Verbatim output of all the material below is required.

» Dataset section

========================================

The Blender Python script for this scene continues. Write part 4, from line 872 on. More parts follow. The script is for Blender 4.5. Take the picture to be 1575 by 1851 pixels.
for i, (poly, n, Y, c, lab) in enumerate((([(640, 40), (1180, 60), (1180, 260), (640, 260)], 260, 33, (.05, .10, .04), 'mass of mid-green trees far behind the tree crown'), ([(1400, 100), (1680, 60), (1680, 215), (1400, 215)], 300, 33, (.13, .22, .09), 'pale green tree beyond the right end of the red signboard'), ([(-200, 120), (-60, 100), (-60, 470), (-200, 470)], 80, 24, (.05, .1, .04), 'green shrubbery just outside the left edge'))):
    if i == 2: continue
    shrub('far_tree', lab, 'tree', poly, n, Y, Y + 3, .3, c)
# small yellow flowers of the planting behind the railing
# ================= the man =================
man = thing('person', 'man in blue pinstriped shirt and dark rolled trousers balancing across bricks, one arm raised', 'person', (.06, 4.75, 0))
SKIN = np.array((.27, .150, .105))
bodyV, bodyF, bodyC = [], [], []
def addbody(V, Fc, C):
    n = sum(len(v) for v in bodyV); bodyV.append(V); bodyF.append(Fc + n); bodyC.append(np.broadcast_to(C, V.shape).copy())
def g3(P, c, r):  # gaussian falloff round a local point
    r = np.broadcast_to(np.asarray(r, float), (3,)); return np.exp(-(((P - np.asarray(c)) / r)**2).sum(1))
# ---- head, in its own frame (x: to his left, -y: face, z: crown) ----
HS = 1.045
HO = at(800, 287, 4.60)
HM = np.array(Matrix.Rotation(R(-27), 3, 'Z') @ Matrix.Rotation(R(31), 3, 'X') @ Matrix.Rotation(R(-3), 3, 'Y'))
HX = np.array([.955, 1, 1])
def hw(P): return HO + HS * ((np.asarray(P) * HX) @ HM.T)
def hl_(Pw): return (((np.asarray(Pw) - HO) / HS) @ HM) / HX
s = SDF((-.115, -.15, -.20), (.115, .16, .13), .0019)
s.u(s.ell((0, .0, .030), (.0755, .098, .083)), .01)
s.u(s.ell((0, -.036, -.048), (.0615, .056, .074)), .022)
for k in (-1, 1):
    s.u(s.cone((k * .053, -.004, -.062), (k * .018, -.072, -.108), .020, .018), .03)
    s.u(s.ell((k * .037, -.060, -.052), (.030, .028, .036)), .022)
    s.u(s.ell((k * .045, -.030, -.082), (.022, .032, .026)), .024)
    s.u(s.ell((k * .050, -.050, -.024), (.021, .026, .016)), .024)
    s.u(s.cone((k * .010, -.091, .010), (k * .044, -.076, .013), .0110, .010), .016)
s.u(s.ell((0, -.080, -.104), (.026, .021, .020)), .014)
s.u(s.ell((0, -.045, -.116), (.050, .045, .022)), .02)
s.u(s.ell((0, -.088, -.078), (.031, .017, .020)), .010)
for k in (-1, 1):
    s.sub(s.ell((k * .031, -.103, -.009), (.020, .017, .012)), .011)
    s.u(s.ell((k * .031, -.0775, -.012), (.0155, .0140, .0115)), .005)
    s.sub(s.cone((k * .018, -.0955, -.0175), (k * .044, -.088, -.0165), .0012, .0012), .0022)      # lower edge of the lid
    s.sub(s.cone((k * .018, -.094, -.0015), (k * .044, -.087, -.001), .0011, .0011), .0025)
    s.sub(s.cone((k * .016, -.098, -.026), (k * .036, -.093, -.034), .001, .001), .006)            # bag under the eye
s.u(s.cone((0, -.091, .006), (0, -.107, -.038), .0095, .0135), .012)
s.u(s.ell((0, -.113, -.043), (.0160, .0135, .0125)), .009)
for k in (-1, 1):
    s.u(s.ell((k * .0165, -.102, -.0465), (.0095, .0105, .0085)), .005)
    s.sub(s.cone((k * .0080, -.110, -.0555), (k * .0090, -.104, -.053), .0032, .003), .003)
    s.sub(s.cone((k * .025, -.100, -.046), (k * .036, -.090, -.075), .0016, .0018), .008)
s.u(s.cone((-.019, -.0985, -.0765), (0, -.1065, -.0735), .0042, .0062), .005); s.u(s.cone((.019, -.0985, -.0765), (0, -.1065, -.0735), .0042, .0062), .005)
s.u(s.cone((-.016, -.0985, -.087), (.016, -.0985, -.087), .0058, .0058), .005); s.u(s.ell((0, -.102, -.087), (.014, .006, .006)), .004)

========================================

» Response to the task
The Blender Python script for this scene continues. Write part 4, from line 872 on. More parts follow. The script is for Blender 4.5. Take the picture to be 1575 by 1851 pixels.
for i, (poly, n, Y, c, lab) in enumerate((([(640, 40), (1180, 60), (1180, 260), (640, 260)], 260, 33, (.05, .10, .04), 'mass of mid-green trees far behind the tree crown'), ([(1400, 100), (1680, 60), (1680, 215), (1400, 215)], 300, 33, (.13, .22, .09), 'pale green tree beyond the right end of the red signboard'), ([(-200, 120), (-60, 100), (-60, 470), (-200, 470)], 80, 24, (.05, .1, .04), 'green shrubbery just outside the left edge'))):
    if i == 2: continue
    shrub('far_tree', lab, 'tree', poly, n, Y, Y + 3, .3, c)
# small yellow flowers of the planting behind the railing
# ================= the man =================
man = thing('person', 'man in blue pinstriped shirt and dark rolled trousers balancing across bricks, one arm raised', 'person', (.06, 4.75, 0))
SKIN = np.array((.27, .150, .105))
bodyV, bodyF, bodyC = [], [], []
def addbody(V, Fc, C):
    n = sum(len(v) for v in bodyV); bodyV.append(V); bodyF.append(Fc + n); bodyC.append(np.broadcast_to(C, V.shape).copy())
def g3(P, c, r):  # gaussian falloff round a local point
    r = np.broadcast_to(np.asarray(r, float), (3,)); return np.exp(-(((P - np.asarray(c)) / r)**2).sum(1))
# ---- head, in its own frame (x: to his left, -y: face, z: crown) ----
HS = 1.045
HO = at(800, 287, 4.60)
HM = np.array(Matrix.Rotation(R(-27), 3, 'Z') @ Matrix.Rotation(R(31), 3, 'X') @ Matrix.Rotation(R(-3), 3, 'Y'))
HX = np.array([.955, 1, 1])
def hw(P): return HO + HS * ((np.asarray(P) * HX) @ HM.T)
def hl_(Pw): return (((np.asarray(Pw) - HO) / HS) @ HM) / HX
s = SDF((-.115, -.15, -.20), (.115, .16, .13), .0019)
s.u(s.ell((0, .0, .030), (.0755, .098, .083)), .01)
s.u(s.ell((0, -.036, -.048), (.0615, .056, .074)), .022)
for k in (-1, 1):
    s.u(s.cone((k * .053, -.004, -.062), (k * .018, -.072, -.108), .020, .018), .03)
    s.u(s.ell((k * .037, -.060, -.052), (.030, .028, .036)), .022)
    s.u(s.ell((k * .045, -.030, -.082), (.022, .032, .026)), .024)
    s.u(s.ell((k * .050, -.050, -.024), (.021, .026, .016)), .024)
    s.u(s.cone((k * .010, -.091, .010), (k * .044, -.076, .013), .0110, .010), .016)
s.u(s.ell((0, -.080, -.104), (.026, .021, .020)), .014)
s.u(s.ell((0, -.045, -.116), (.050, .045, .022)), .02)
s.u(s.ell((0, -.088, -.078), (.031, .017, .020)), .010)
for k in (-1, 1):
    s.sub(s.ell((k * .031, -.103, -.009), (.020, .017, .012)), .011)
    s.u(s.ell((k * .031, -.0775, -.012), (.0155, .0140, .0115)), .005)
    s.sub(s.cone((k * .018, -.0955, -.0175), (k * .044, -.088, -.0165), .0012, .0012), .0022)      # lower edge of the lid
    s.sub(s.cone((k * .018, -.094, -.0015), (k * .044, -.087, -.001), .0011, .0011), .0025)
    s.sub(s.cone((k * .016, -.098, -.026), (k * .036, -.093, -.034), .001, .001), .006)            # bag under the eye
s.u(s.cone((0, -.091, .006), (0, -.107, -.038), .0095, .0135), .012)
s.u(s.ell((0, -.113, -.043), (.0160, .0135, .0125)), .009)
for k in (-1, 1):
    s.u(s.ell((k * .0165, -.102, -.0465), (.0095, .0105, .0085)), .005)
    s.sub(s.cone((k * .0080, -.110, -.0555), (k * .0090, -.104, -.053), .0032, .003), .003)
    s.sub(s.cone((k * .025, -.100, -.046), (k * .036, -.090, -.075), .0016, .0018), .008)
s.u(s.cone((-.019, -.0985, -.0765), (0, -.1065, -.0735), .0042, .0062), .005); s.u(s.cone((.019, -.0985, -.0765), (0, -.1065, -.0735), .0042, .0062), .005)
s.u(s.cone((-.016, -.0985, -.087), (.016, -.0985, -.087), .0058, .0058), .005); s.u(s.ell((0, -.102, -.087), (.014, .006, .006)), .004)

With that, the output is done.